In Back to the Future, Marty McFly goes from the year 1985 to the year 1955 to help his “to be” father, George, overcome his personal fears and ask out his “to be” mother, Lorraine. Marty is a pretty cool guy (because he’s Michael J. Fox, and also because he wears tight boy-pants before they were “emo”), but his father, we learn, is pretty lame. In a scene close to the beginning of the film, Biff Tannen (George’s boss, and George’s high school bully) wrecks George’s car. George does not stand up for himself. Marty is disappointed in his dad.

That’s the extreme Reader’s Digest version of that beginning scene.

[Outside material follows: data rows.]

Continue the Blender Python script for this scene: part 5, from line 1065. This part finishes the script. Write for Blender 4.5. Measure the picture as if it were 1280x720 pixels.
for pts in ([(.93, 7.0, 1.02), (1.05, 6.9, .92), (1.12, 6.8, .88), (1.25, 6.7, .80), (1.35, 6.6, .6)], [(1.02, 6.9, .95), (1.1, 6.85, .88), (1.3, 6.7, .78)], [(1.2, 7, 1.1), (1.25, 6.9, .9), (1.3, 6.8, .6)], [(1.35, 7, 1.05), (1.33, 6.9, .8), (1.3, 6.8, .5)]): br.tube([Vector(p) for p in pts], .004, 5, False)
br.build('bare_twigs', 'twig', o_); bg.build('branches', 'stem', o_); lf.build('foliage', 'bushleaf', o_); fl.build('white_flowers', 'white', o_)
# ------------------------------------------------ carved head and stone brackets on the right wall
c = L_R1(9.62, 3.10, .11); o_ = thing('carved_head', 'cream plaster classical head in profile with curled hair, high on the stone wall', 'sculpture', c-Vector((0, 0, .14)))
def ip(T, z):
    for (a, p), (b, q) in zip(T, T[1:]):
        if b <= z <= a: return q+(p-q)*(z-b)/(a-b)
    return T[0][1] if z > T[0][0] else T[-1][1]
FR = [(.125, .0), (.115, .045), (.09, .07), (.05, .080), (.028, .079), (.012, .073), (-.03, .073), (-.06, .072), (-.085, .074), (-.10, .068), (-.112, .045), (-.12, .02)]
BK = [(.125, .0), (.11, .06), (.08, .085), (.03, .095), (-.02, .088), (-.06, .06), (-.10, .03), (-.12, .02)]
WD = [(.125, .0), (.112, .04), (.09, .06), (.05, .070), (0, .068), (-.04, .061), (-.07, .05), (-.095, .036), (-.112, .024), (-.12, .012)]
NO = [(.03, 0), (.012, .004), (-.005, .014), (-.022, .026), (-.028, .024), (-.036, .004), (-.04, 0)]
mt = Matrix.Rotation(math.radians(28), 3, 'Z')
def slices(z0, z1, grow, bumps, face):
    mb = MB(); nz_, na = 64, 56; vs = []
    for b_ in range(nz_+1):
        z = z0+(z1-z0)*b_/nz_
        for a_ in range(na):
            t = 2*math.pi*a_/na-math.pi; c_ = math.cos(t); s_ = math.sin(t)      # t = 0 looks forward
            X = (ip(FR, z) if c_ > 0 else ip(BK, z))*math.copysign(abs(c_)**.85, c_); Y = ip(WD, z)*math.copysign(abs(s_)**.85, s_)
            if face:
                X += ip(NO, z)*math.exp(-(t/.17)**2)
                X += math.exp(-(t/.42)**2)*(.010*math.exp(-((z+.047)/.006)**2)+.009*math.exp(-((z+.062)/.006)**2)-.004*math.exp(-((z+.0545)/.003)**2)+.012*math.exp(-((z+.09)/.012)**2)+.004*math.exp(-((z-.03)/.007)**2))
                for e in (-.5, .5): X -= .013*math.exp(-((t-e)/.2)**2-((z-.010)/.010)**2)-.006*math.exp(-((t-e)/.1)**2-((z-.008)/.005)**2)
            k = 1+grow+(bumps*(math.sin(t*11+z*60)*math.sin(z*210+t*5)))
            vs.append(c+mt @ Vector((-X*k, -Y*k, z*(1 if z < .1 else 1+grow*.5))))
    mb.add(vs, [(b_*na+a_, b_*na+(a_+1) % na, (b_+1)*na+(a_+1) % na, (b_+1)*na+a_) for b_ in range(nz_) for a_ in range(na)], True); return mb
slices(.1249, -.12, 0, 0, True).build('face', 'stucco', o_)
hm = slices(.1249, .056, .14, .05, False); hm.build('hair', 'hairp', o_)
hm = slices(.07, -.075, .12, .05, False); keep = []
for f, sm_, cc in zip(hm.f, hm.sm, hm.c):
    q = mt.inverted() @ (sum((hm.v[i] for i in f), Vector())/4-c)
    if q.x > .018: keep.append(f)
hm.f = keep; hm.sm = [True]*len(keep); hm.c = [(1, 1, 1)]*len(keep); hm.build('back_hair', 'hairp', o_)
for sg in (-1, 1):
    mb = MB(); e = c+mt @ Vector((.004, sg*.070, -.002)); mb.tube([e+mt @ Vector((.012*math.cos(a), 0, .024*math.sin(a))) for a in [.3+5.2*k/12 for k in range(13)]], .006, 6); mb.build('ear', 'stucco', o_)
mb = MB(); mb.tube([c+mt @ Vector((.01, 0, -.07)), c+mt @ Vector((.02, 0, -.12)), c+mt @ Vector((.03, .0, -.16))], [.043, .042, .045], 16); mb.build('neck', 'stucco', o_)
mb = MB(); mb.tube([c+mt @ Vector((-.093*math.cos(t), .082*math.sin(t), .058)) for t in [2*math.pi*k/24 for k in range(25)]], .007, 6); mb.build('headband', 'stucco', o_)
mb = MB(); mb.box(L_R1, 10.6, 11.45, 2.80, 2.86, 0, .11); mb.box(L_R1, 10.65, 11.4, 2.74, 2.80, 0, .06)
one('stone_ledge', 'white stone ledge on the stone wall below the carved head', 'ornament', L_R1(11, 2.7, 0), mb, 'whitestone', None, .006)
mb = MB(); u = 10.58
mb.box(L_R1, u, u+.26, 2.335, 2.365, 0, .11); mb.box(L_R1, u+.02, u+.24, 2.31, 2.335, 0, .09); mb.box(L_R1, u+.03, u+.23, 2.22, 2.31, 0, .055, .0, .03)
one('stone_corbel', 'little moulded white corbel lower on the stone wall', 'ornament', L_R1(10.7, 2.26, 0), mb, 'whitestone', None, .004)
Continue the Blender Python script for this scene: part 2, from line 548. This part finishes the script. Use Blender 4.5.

When Marty goes back in time to visit the 1950’s George, he must help George gain confidence and overcome his nervousness (and geekiness), even though Marty does not seem to have those problems.

What this shows is a counter to our text’s theory on parent-child attitudes. Chapter 8 focuses on family, and says that, “boys look to their fathers for clues regarding how to act masculine, and the behavior valued by their fathers gets passed on to them” (p. 205).

However, in the year 1985, George is pushed around, and Biff takes advantage of him. (We later learn that Biff has been doing this to George since high school.) It’s Marty who stands up to bullies and instills confidence in his father. In Back to the Future, the father’s influence over his son serves as an example of what not to do rather than passing behaviors off.

SOURCES: Gale, B., & Zemeckis, R. (Writers), & Zemeckis, R. (Director). (1985). Back to the Future [Motion
picture]. United States: Universal Pictures.
Gamble, T. K., & Gamble, M. W. (2003). The Gender Communication Connection. Boston: Houghton Mifflin Company.